Japans Wahlsieger will die Verfassung ändern
Wegen Nordkorea-Konflikts sucht Premier Shinzo Abe Befugnis für Aufrüstung und Militäreinsätze.
Ministerpräsident Shinzo Abe hat die Parlamentswahl in Japan klar gewonnen. Die regierende Liberaldemokratische Partei (LDP) eroberte am Sonntag Hochrechnungen zufolge rund 290 von 465 Sitzen. Zusammen mit ihrem Koalitionspartner kommt sie damit weiterhin auf eine Zweidrittelmehrheit, mit der Abe die Verfassung ändern kann. Da sich die Einlieferung von Wahlurnen zur Auszählung durch einen starken Wirbelsturm verzögerte, kommen zuverlässigere Ergebnisse erst am Montag heraus.

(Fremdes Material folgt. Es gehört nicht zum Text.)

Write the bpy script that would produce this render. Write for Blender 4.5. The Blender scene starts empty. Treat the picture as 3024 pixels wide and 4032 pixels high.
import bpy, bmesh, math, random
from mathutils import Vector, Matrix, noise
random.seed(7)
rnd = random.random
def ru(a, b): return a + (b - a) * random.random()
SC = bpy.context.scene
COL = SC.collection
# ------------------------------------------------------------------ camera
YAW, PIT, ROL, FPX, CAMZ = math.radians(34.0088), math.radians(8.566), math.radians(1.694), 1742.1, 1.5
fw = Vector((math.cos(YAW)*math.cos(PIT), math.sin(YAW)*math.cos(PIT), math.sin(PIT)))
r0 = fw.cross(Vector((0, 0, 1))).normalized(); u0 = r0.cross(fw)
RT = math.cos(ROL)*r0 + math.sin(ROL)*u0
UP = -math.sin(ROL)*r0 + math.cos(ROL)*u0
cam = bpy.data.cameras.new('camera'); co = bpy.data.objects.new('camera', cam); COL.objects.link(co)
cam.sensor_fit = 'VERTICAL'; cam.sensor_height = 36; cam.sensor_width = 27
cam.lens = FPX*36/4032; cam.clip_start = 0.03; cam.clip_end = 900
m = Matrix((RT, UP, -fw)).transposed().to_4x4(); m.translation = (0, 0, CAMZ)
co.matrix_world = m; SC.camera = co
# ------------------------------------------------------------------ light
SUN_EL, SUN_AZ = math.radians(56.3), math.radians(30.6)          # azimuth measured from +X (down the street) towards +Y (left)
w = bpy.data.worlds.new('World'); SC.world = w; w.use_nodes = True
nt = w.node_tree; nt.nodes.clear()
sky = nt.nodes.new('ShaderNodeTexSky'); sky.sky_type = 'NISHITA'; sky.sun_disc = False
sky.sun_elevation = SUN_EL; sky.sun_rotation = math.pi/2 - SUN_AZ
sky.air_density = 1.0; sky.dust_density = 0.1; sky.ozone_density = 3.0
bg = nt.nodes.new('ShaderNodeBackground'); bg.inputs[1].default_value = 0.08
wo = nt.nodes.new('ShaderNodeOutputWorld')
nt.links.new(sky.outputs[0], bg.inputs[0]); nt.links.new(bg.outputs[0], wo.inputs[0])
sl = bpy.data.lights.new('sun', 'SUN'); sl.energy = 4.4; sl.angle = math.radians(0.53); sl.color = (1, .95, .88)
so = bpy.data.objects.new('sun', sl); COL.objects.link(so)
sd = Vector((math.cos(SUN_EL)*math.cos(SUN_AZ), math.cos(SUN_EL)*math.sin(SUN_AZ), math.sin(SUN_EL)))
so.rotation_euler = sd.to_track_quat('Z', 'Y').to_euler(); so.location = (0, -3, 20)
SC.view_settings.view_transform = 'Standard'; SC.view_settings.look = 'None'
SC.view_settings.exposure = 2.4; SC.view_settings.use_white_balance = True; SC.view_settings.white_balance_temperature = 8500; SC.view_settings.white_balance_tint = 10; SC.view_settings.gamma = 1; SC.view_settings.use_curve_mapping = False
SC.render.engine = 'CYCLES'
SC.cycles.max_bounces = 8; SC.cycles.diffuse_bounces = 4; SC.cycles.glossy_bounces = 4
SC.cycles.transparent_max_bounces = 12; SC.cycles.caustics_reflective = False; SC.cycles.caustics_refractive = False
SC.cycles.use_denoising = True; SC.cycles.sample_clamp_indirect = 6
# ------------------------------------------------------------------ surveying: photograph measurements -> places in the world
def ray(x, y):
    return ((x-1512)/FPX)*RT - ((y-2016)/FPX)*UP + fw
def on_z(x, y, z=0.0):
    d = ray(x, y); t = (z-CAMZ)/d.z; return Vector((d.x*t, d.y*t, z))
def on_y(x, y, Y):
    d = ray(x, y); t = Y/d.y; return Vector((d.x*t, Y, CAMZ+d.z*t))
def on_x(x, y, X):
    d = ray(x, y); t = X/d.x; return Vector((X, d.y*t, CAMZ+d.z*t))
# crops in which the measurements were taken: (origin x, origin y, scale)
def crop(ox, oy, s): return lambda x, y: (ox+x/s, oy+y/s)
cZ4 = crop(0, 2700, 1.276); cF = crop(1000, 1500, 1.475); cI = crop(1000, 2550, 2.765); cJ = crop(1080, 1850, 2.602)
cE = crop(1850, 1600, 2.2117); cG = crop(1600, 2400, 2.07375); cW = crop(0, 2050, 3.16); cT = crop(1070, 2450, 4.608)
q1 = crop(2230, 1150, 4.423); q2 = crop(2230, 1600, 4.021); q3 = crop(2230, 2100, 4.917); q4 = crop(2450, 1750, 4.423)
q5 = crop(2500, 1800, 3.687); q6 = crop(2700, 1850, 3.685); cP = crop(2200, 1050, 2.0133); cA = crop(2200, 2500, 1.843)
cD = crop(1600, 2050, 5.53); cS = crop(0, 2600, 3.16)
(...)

Abe bekräftigte in der Wahlnacht seine Entschlossenheit, die Mehrheit in beiden Kammern des Parlaments für eine Verfassungsänderung zu nutzen, um Militäreinsätze und Aufrüstung zu erleichtern.
Mit dem guten Wahlergebnis zahlt sich die Strategie Abes aus, mitten in einer Krise um nordkoreanische Kriegsdrohungen kurzfristig Neuwahlen anzusetzen. Sein Kalkül ist aufgegangen, dass sich die Wähler in einer solchen Situation für den starken Amtsinhaber entscheiden. Abe gilt als fähiger Manager mit viel außenpolitischer Erfahrung. „In Zeiten zunehmender Bedrohung durch Nordkorea dürfen wir nicht nachgeben!“, hatte er bei seiner letzten Rede vor der Wahl betont. Viele Bürger sehen in dieser Lage darüber hinweg, dass ihnen Abe im Grunde nicht mehr passt. Die geplante Änderung der japanischen Friedensverfassung findet beispielsweise nur bei einer Minderheit der Japaner Zustimmung.
Einer Umfrage der Zeitung „Asahi“zufolge wünscht sich mehr als die Hälfte der befragten Erwachsenen einen anderen Premier. Offensichtlich wählen sie den 63-Jährigen dennoch, weil das Bedürfnis nach Sicherheit den Wunsch nach personeller Erneuerung überwiegt.
Einen entsprechend enttäuschenden Start ins parlamentarische Leben hat dagegen die populistische Hoffnungspartei hingelegt. Die Sitze, die sie erhalten hat, gehen auf Parlamentarier zurück, die vor der Wahl zu ihr übergelaufen sind. Im September haben Meinungsumfragen noch 18% Zustimmung für die Hoffnungspartei gezeigt. Die Neugründung der konservativen Gouverneurin von Tokio, Yuriko Koike, hat sich an politischen Phänomenen wie Brexit, Trump-Wahl oder AfD-Aufstieg in Deutschland orientiert. Sie hat dazu Sprüche von Heimat und Familie mit einer Forderung nach weniger Rechten für Ausländer verbunden. Koike hat sich mehrfach in geistiger Nähe zu einer rechtsgesinnten Lobby-Gruppe positioniert. In der Vergangenheit ist sie durch ihre nationalistische Haltung aufgefallen.
Koike ist persönlich bei den Wählern beliebt, doch sie hat im Wahlkampf eine Reihe von strategischen Fehlern gemacht. Sie hat darauf verzichtet, sich selbst für die Hoffnungspartei um einen Parlamentssitz zu bewerben – obwohl sie die Bewegung selbst gegründet hat. Stattdessen hat sie sich entschieden, Gouverneurin von Tokio zu bleiben. Doch ohne die Frontfrau auf dem Wahlzettel wirkte die Kampagne der Hoffnungspartei wenig glaubwürdig. „Die ,Hoffnung‘ wurde enttäuscht“, titelte die Zeitung „Nihon Keizai“.
Beobachter weisen jedoch auch darauf hin, dass die Hoffnungspartei erst knapp einen Monat alt sei – und, auf den vorhandenen Parlamentssitzen aufbauend, daran arbeiten könne, eine stärkere Position aufzubauen.